Warentransportversicherung
In der Warenversicherung sind die Gefahren des Krieges, Bürgerkrieges oder kriegsähnlicher Ereignisse in den üblichen Bedingungen ausgeschlossen. Im Rahmen einer Kriegsklausel werden diese Risiken jedoch für Seeund Lufttransporte wieder eingeschlossen, während „Krieg an Land“ grundsätzlich nicht versicherbar ist. Gefahren durch Streik und Aufruhr werden über die Klausel „Politischen Risiken“ wieder eingeschlossen. Doch erste Versicherer haben bereits begonnen, Krieg, Streik und Aufruhr fristgerecht für die Ukraine, Russland und das Schwarze & Asowsche Meer zu kündigen. Die kurzfristigen Auswirkungen der Kündigungen sind aktuell überschaubar. Allerdings kann davon ausgegangen werden, dass diese stärker werden, wenn Warenströme wieder einsetzen, aber politische Risiken unversichert bleiben. Bereits heute ist deutlich zu erkennen, dass es Zeichnungsverbote oder eine sehr restriktive Zeichnungspolitik für Transporte nach Russland, Weißrussland oder in die Ukraine geben wird.

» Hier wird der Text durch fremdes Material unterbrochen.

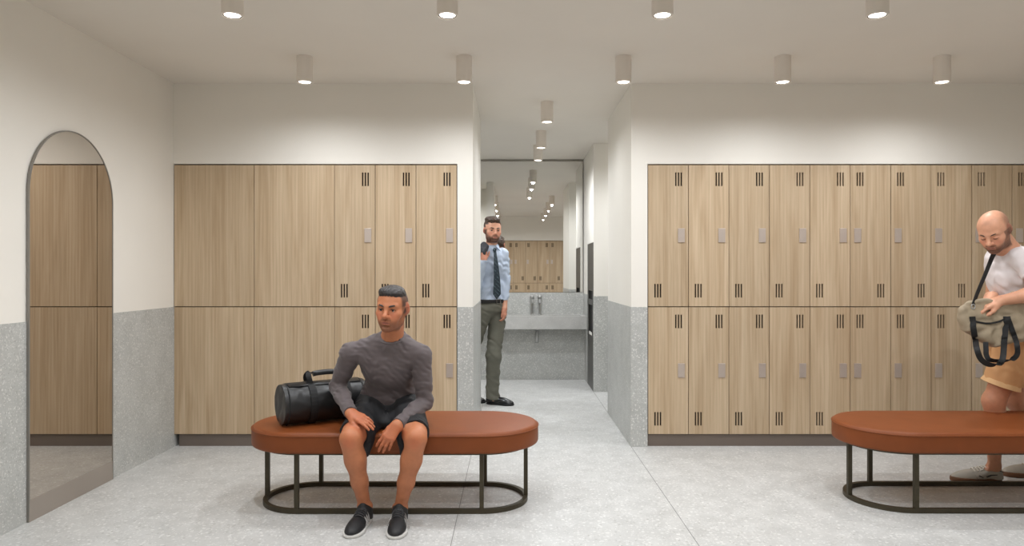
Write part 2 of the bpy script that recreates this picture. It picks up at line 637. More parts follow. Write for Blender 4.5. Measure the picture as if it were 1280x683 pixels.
tag(w, kind='structure')
w = boxes('wall_inner_right', PAINT, [((SEC, YB2, ZW), (SEC + .03, YB2 + .01, ZC)), ((SEC + .03, YB2, ZW), (XR, 8.85, ZC)), ((SEC, YB2 + .01, 1.64), (SEC + .03, 8.85, ZC)),
                                      ((SEC, 8.24, ZW), (SEC + .03, 8.85, 1.64))])
tag(w, kind='structure')
w = boxes('wall_inner_right_cladding', CLAD, [((SEC - .003, YB2 - .003, 0), (SEC + .03, YB2 + .01, ZW)), ((SEC + .03, YB2 - .003, 0), (XR, 8.85, ZW)), ((SEC - .003, 8.24, 0), (SEC + .03, 8.85, ZW))])
tag(w, kind='structure')
w = boxes('wall_back', PAINT, [((XL, 8.735, 0), (SEC, 8.85, ZC))]); tag(w, kind='structure')
w = boxes('wall_back_cladding', CLAD, [((XL, 8.50, 0), (SEC - .004, 8.735, .629)), ((XL, 8.655, .629), (SEC - .004, 8.735, 1.056))]); tag(w, kind='structure')
for nm, x0, x1 in (('baseboard_rear_left', XL + .03, LX1), ('baseboard_rear_right', RX0, XR)):
    b = boxes(nm, PLINTH, [((x0, D + .025, 0), (x1, D + .28, ZBOT - .004))]); tag(b, kind='structure')
b = boxes('baseboard_front', PLINTH, [((-.9, -.6, 0), (1.9, -.185, ZBOT - .004))]); tag(b, kind='structure')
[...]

Die EU hat weitreichende Sanktionen gegen Russland und genannte russische Staatsbürger beschlossen. Eine in den Policen dokumentierte Sanktionsklausel kann dann unmittelbar Wirkung entfalten. Es ist denkbar, dass Transporte (bspw. nach Russland, aber auch russisches Investment bei Transporten außerhalb der Landesgrenzen) zukünftig zwar keinem Ausschluss der Politischen Risiken unterliegen, die Versicherung dieser Transporte (insb. im Hinblick auf Ware und Empfänger) dem Versicherer jedoch aufgrund von Sanktionsbestimmungen nicht möglich sein wird.